Glen Kelman just published a post announcing that Scouting Report, the controversial agent performance app the company released just four days ago, has been completely disabled.

This follows a storm of data failures, inaccuracies and MLS compliance faceplants.

I’ve excerpted Glenn’s post below, which candidly explains the decision.

A few of my own thoughts, quickly:

  • Redfin is a business, not a social cause. Some people lost track of that the past couple days. Of course they executed this feature in a manner that benefitted their own agents. That’s not evil, it’s competition.
  • Redfin is a real estate brokerage, not an “interloper,” vertical search play or otherwise nefarious outsider. If you are a broker, and you want to start innovating yourself, it probably doesn’t pay to shoot your fellow adventurers. Learn from them.
  • I honestly don’t know how I feel about whether or not MLS data should be used this way in the wide-open public. Surely, it will resurface soon behind the VOW wall. But in any case, this sort of thing will become a fact of real estate life soon. Count on it.
  • It was unavoidably controversial for one brokerage, one MLS participant, to break out solo with this – especially one with the “discount” or “online” broker stain. It’d be less controversial if this were delivered by a somewhat more neutral third party. Bob tried it, bravely, and he too had to pull back. Who’s gonna step up next?

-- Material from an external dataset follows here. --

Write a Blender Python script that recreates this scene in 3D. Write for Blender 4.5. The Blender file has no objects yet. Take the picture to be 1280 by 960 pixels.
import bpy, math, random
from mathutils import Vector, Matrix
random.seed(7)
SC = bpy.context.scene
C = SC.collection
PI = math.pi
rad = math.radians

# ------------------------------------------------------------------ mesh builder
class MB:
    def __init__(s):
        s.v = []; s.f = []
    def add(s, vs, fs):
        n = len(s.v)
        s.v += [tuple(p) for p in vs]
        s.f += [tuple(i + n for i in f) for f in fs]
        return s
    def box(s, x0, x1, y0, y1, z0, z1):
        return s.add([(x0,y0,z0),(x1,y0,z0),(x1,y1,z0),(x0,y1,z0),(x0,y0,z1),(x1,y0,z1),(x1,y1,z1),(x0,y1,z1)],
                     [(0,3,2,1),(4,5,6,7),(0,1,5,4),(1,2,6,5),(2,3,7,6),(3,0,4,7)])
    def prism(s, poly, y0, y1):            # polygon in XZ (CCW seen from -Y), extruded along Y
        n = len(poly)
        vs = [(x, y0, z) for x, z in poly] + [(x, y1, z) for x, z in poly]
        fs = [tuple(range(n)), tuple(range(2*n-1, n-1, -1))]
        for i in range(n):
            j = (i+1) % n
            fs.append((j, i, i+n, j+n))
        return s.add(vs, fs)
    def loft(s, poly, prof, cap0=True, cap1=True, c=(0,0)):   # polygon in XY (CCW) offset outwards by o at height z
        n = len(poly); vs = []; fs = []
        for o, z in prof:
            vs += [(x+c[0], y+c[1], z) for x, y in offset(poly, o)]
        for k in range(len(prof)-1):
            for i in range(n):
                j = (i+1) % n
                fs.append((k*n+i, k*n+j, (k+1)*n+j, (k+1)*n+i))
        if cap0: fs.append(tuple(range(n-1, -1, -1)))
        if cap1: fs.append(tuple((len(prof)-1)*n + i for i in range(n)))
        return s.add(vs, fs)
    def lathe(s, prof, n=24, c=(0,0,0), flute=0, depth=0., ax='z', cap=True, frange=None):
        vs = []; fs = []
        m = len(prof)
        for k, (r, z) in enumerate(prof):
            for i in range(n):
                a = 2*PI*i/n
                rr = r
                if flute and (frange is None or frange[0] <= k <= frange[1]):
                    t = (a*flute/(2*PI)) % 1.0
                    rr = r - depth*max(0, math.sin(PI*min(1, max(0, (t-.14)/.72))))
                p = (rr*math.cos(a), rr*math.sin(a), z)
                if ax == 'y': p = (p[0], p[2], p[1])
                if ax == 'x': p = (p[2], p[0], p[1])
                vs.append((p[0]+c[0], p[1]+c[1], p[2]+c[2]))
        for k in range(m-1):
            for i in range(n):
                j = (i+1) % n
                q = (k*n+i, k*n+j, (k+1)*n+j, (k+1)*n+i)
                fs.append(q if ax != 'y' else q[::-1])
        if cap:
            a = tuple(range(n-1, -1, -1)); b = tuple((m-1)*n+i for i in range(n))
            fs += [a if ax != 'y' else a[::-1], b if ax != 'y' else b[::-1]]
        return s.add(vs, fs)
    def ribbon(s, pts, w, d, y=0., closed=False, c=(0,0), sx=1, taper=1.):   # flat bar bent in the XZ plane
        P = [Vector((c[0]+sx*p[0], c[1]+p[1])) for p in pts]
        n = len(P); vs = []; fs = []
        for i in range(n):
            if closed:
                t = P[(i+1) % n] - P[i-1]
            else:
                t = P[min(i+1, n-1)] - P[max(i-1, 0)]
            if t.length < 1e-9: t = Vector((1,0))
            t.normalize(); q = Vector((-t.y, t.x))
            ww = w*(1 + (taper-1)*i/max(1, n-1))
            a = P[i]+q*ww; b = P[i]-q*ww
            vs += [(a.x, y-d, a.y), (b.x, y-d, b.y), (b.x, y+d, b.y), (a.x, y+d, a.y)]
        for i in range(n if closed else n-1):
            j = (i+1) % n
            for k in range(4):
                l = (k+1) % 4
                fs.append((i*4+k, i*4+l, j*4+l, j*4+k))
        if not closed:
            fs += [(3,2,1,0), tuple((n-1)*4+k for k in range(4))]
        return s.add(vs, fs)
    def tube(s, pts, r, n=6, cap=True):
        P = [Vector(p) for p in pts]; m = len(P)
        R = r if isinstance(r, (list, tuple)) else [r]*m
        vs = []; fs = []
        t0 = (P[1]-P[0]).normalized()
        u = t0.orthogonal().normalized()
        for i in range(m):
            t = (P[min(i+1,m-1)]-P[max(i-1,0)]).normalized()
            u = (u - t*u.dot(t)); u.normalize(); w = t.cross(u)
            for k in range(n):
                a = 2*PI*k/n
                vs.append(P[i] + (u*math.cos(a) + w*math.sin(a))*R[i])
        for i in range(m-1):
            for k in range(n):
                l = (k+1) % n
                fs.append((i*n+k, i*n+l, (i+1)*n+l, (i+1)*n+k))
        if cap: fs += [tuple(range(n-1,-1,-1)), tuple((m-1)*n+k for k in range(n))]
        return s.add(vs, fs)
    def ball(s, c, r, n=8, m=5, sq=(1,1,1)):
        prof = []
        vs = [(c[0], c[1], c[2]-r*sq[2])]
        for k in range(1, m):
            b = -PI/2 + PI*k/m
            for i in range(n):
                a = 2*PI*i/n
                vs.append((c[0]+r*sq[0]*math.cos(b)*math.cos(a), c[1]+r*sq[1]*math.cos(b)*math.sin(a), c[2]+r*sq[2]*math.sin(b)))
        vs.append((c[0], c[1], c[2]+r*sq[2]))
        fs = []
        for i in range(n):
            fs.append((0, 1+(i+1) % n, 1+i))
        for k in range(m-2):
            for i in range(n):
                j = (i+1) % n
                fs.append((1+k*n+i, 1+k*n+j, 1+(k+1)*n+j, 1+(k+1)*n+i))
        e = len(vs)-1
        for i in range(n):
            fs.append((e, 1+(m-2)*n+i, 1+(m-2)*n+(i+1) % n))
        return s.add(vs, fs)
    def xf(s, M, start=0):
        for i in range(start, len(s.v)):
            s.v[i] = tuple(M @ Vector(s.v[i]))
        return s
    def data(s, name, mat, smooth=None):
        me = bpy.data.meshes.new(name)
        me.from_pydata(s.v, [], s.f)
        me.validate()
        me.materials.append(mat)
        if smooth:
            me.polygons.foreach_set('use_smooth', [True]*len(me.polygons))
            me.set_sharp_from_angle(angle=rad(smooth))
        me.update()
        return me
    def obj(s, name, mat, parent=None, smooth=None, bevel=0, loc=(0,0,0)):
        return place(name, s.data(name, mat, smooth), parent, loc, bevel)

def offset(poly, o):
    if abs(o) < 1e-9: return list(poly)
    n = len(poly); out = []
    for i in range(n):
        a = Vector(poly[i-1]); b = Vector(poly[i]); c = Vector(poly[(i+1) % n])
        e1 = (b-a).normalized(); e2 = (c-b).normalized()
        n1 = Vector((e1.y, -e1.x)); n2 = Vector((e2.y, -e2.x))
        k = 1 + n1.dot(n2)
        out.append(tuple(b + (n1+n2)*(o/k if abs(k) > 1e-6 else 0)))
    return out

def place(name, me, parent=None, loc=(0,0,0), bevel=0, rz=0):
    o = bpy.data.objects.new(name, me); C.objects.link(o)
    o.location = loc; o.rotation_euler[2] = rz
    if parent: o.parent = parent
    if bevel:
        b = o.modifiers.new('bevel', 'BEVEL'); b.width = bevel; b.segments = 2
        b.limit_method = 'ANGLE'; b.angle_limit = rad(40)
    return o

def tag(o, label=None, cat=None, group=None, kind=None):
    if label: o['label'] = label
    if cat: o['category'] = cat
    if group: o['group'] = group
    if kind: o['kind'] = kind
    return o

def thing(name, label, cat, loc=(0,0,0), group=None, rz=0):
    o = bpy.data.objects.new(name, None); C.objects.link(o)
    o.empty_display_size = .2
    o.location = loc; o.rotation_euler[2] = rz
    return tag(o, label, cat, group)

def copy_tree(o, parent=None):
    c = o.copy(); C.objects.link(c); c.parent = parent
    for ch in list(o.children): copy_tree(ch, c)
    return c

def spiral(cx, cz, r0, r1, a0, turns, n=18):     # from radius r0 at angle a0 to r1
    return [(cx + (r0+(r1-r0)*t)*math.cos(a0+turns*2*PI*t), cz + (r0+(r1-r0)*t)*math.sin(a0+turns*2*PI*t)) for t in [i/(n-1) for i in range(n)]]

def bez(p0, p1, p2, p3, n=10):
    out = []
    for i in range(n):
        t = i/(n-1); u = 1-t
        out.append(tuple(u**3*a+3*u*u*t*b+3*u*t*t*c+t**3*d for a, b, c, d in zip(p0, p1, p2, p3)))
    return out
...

Here, then, is some of what Glen has to say:

Redfin just took down Scouting Report 1.0 for good. Our latest problem was that the data we used for Scouting Report had problems at the source that weren’t easy for us to fix, mostly because agents work informally in teams, or sometimes don’t formally record when an out-of-town agent represented a buyer in a deal.

So we took Scouting Report down. The post I was going to write about this decision apologized a lot. I’m sorry we didn’t get the data right; it was arrogance to think that we had. I’m sorry we showed up in the Google index, too, and wish we hadn’t run any Redfin ads on another agent’s page, though these problems would have been easy to fix.

But I still think the folks most violently opposed to Scouting Report didn’t hate it because it was wrong but because it was right. I know that consumers loved it and now they can’t get it anywhere else. And I still believe that brokers should be the ones to tell regular folks how agents have performed in different neighborhoods, because we’re the only ones with reliable data.

As for the rest of the story, you can read all about it in the note I sent the company. Thanks to everyone who supported us or reasoned with us for your time & kindness.